The chorus is the hardest part for me. I can write verses all day long, but the chorus requires inspiration. My verses are rhymed couplets telling a story, but the chorus needs to be galvanizing. It needs to speak to something deep. It’s less craft and more spark. I usually start with a rhymed couplet that I think is going to be the chorus, but then I realize that I need something bigger for the chorus.
You do a lot of writing outside songwriting. Does that influence your songwriting at all?
I think it’s the opposite, actually. The longest completed piece I’ve written is a story called “Tender Till the Day I Die.” As I was revising it, it occurred to me that it’s a lot like a song. You move from place to place and character to character, so it’s a lot like a verse-chorus, verse-chorus structure. But when I went back to songwriting after writing longform pieces, I wanted an economy of words in my songwriting more than ever. Every line has to be important.
I have a theory that every great song has one moment, or one line, where it goes from being good or great to being phenomenal. One of my favorite songs is “Sunday Morning Coming Down” by Kris Kristofferson. There’s a moment in the chorus where he says, “And there’s nothin’ short of dyin’/that's half as lonesome as the sound/of a sleepin' city sidewalk.” The song is about dirty laundry and breakfast and being hungover, but he introduces, in a flip way, mortality. It’s just so beautiful.
Last question: who are some of your favorite writers?
John D. McDonald is one of my favorite writers. His language is very simple, yet heroic. There’s no airs about it. I really like that. But I also love Orson Scott Card. He’s famous for his book Ender’s Game. There’s a lot his personal beliefs that I cannot get behind, but his writing is so good.
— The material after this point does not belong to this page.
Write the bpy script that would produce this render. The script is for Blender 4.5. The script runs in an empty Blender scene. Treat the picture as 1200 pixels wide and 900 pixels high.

The writer who’s influenced me the most is Elmore Leonard. I’ve read everything he’s every written. When we made one of our first records, I name dropped him in one of our songs, and his daughter turned out to be a fan. This was around 1994, and he and I wrote each other when I found out that he liked our music. You can read every line he’s every written aloud, and it doesn’t sound stupid. I want to be able to say that about my music: I want to be able to sing my words every night and have them ring true just as if someone would say them.